Bid-Ask Spread
The difference between the buy and sell price — and why it matters.
The bid-ask spread is the difference between the highest price a buyer is willing to pay (the bid) and the lowest price a seller is willing to accept (the ask). In options, this spread represents an immediate cost of trading — if you buy at the ask and sell at the bid, the spread is your loss before the trade even moves.
Why It Matters
The bid-ask spread is a hidden cost that many traders overlook. A $0.10 spread on a stock option might seem small, but it is $10 per contract. Trade 5 contracts in and out, and that's $100 in spread costs. Do that 50 times a year, and you've lost $5,000 — just in spreads.
Wide spreads also make it harder to manage positions. If you need to adjust or exit a trade, a wide spread means you are giving up more edge each time. Traders who consistently trade narrow-spread options have a structural advantage over those who don't filter for liquidity.
How It Works
What determines the spread width:
- Liquidity — Highly traded options (AAPL, SPY, QQQ) have penny-wide spreads. Thinly traded options can have spreads of $0.50 or more.
- Volatility — Higher IV leads to wider spreads as market makers increase their edge to account for risk.
- Time to expiration — Far-out expirations with low open interest tend to have wider spreads.
- Moneyness — ATM options typically have the tightest spreads. Deep OTM and deep ITM options often have wider spreads.
The spread as a cost: When you buy at the ask ($2.50) and the bid is $2.30, you are immediately $0.20 per share underwater. The option must gain $0.20 just for you to break even if you sold it right back. This is the spread cost.

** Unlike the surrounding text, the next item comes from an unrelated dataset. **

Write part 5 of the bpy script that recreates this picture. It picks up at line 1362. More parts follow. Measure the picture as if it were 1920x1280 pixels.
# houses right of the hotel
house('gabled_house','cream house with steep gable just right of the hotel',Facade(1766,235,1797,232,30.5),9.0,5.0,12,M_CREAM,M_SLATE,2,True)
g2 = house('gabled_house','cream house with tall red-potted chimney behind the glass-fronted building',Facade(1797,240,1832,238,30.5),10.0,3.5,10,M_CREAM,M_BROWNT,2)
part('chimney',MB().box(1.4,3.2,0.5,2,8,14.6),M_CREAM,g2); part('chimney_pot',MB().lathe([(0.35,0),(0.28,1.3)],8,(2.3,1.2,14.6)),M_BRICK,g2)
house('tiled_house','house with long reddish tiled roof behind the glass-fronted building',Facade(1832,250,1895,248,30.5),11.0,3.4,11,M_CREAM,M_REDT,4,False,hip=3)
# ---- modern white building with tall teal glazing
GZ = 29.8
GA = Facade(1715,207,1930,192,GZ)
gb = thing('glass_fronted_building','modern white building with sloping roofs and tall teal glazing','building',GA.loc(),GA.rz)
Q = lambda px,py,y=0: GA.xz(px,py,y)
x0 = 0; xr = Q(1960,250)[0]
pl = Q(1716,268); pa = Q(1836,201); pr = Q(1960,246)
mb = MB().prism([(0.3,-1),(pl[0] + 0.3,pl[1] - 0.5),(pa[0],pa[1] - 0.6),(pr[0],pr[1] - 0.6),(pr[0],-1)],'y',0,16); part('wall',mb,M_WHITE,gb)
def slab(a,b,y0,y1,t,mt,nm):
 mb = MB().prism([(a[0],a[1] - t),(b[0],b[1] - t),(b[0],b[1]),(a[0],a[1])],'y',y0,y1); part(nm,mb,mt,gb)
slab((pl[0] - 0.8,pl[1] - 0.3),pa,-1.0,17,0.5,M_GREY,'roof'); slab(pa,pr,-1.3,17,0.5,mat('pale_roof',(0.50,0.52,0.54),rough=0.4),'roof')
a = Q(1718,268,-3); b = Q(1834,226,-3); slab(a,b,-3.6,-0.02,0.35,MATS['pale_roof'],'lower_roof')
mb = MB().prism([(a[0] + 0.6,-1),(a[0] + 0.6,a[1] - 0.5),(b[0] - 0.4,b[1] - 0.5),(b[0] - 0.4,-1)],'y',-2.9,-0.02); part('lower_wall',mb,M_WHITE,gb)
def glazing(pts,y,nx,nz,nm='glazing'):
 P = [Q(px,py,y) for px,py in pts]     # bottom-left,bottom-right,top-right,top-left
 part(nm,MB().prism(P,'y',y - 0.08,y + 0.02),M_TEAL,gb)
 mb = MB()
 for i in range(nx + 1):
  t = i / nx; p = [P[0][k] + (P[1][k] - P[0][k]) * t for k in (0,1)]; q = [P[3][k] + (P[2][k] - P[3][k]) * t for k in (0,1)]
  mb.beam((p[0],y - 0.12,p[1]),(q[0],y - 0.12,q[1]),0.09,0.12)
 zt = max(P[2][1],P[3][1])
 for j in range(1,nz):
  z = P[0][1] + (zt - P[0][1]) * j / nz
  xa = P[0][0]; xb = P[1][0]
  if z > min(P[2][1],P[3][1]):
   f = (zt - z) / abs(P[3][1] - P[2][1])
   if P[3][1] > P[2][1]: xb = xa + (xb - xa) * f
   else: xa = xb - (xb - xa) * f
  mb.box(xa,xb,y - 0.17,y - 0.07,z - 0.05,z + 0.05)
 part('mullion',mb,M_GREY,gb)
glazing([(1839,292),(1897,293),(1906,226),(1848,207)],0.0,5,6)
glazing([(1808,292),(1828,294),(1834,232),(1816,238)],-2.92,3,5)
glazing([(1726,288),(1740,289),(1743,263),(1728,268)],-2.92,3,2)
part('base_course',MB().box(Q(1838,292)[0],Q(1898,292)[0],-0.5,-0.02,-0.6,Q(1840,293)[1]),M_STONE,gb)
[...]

For multi-leg strategies (spreads, condors), the spread cost compounds. An iron condor with 4 legs, each with a $0.10 spread, has a total spread cost of up to $0.40 per share. That is $40 per condor in execution costs.
How to minimize spread costs:
- Trade liquid underlyings with high open interest
- Use limit orders at the mid-price
- Avoid trading the first and last 15 minutes of the day when spreads are widest
- Enter multi-leg trades as a single order (net price) rather than legging in
- Compare the spread to the option's price — a $0.20 spread on a $1.00 option (20%) is far worse than a $0.20 spread on a $10.00 option (2%)
Quick Example
You want to trade an iron condor on two different stocks:
Stock A (liquid): Each leg has a $0.02 spread. Total spread cost for 4 legs: $0.08 per share ($8 per condor). Net credit collected: $1.20. Spread cost is 6.7% of the credit.
Stock B (illiquid): Each leg has a $0.25 spread. Total spread cost for 4 legs: $1.00 per share ($100 per condor). Net credit collected: $1.50. Spread cost is 67% of the credit.
Stock B's trade gives back two-thirds of its profit to the spread before it even begins. That is not a viable trade.